• _Challenge_
Select each line where the word "part" appears.

-- begin --

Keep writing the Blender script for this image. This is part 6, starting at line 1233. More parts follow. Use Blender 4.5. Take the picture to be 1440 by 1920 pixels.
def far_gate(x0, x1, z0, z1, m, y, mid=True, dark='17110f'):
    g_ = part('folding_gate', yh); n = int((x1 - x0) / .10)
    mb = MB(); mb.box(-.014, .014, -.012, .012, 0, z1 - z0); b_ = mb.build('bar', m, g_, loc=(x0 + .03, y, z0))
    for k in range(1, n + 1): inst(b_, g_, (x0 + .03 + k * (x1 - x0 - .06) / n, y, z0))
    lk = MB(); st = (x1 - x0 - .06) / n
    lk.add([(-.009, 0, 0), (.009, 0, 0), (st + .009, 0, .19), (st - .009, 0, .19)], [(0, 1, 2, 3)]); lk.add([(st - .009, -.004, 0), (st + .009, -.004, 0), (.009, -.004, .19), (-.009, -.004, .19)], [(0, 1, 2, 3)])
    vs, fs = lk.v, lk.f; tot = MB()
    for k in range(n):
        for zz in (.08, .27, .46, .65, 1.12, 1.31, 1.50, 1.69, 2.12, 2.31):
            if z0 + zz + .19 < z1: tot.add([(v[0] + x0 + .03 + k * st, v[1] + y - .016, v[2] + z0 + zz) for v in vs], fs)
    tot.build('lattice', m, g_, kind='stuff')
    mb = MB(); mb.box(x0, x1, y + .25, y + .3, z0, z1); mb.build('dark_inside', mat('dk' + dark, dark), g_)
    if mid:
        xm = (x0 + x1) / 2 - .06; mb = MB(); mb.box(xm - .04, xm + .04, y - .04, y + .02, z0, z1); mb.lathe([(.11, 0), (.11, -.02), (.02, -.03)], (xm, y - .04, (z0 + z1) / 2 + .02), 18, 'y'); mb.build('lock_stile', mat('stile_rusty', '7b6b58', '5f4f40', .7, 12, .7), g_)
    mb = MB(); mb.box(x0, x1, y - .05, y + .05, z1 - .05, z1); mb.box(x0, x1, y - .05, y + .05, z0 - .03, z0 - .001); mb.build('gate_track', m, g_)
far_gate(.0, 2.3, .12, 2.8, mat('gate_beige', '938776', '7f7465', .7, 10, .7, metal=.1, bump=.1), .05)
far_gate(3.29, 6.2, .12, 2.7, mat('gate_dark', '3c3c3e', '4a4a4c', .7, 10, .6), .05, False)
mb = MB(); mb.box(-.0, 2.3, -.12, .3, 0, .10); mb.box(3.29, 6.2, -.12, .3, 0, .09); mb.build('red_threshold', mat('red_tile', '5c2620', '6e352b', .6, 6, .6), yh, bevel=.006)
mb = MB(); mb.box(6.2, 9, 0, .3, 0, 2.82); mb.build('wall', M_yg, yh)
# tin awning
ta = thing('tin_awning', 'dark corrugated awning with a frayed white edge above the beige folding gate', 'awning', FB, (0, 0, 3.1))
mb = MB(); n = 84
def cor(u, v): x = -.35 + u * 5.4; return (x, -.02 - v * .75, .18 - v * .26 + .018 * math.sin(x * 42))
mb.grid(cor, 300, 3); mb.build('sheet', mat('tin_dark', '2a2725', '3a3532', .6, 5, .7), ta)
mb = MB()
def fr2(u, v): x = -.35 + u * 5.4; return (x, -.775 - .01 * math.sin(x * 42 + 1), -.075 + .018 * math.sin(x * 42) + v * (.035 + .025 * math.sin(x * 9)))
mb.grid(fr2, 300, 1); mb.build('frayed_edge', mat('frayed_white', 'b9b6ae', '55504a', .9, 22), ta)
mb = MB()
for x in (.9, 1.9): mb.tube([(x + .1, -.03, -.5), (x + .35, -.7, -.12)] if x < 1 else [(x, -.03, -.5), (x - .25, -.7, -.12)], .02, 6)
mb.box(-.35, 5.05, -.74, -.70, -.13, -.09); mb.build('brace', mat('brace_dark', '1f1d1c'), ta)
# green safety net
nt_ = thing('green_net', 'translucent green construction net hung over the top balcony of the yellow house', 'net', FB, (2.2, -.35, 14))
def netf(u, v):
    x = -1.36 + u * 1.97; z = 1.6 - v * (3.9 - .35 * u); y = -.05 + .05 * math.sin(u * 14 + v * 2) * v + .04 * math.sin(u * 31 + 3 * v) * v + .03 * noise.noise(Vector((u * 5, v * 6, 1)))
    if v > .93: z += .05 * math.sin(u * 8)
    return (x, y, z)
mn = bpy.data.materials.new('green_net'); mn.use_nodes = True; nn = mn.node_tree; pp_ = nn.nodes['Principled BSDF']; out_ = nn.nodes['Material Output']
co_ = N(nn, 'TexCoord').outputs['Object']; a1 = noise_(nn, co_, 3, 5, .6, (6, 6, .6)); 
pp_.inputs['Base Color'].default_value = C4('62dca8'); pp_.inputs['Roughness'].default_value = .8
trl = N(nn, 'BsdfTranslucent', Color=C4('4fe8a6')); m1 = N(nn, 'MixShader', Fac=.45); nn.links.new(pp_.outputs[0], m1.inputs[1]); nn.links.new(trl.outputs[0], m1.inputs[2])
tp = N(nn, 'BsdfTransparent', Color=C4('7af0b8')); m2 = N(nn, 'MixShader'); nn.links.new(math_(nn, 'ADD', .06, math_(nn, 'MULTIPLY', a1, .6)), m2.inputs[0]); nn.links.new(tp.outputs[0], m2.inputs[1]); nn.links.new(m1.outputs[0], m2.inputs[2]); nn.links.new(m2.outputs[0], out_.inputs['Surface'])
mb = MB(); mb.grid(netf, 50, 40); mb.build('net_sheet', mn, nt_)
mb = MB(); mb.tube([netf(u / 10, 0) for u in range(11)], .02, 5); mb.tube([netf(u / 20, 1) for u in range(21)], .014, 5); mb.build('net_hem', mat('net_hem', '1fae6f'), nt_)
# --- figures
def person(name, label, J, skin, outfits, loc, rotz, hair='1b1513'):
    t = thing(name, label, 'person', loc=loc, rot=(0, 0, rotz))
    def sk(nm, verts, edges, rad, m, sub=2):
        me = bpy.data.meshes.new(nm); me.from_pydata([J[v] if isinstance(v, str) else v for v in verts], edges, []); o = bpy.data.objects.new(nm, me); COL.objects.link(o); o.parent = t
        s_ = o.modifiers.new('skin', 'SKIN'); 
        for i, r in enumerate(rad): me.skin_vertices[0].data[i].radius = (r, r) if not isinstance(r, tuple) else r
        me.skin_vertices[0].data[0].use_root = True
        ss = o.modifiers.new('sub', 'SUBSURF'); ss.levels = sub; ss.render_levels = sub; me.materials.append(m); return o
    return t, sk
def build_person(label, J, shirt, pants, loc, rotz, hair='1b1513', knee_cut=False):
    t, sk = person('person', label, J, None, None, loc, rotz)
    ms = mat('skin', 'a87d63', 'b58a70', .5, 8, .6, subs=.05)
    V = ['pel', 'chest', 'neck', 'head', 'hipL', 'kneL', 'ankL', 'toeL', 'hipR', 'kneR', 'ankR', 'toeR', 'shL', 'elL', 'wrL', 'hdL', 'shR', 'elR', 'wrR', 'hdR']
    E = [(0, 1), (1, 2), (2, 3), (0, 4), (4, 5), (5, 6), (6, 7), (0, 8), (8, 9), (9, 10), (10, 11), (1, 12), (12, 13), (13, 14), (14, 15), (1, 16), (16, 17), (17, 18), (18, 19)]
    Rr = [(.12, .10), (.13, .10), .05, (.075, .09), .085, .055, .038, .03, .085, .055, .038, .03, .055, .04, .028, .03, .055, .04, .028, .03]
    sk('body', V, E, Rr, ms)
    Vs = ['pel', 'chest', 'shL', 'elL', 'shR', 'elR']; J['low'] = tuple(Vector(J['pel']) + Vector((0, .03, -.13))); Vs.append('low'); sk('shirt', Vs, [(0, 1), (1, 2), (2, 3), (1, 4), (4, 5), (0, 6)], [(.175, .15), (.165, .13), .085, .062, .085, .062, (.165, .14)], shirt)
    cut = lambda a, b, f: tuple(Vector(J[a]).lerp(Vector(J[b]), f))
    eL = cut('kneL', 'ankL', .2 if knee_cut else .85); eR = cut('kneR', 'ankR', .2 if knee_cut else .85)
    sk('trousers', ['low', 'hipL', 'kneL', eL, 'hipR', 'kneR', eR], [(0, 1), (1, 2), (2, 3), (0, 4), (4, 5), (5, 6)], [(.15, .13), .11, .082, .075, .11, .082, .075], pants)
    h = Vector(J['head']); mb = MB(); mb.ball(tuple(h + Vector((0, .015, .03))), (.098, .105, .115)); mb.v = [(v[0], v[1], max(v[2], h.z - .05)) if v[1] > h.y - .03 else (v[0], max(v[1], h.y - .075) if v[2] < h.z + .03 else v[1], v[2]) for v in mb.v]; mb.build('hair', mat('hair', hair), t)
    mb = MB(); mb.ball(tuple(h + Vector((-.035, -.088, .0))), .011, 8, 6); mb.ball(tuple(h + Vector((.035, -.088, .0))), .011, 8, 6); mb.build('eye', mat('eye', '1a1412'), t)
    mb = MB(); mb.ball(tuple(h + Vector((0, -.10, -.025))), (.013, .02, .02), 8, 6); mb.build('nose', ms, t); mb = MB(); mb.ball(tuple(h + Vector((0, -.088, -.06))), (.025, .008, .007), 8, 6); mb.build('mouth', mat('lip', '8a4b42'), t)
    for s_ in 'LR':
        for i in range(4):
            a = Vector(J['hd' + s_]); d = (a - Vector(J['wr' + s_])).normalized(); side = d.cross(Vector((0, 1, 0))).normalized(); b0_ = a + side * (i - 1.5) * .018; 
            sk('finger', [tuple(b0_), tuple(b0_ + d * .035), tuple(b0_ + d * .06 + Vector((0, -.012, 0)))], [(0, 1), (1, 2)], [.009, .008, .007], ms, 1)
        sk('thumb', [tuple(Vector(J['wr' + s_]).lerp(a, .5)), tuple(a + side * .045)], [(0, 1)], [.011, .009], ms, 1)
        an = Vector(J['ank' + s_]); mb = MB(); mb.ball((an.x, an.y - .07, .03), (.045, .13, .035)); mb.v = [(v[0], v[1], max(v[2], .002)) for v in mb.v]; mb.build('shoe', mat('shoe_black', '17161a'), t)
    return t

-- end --

• _Solution to this problem_
Keep writing the Blender script for this image. This is part 6, starting at line 1233. More parts follow. Use Blender 4.5. Take the picture to be 1440 by 1920 pixels.
    g_ = part('folding_gate', yh); n = int((x1 - x0) / .10)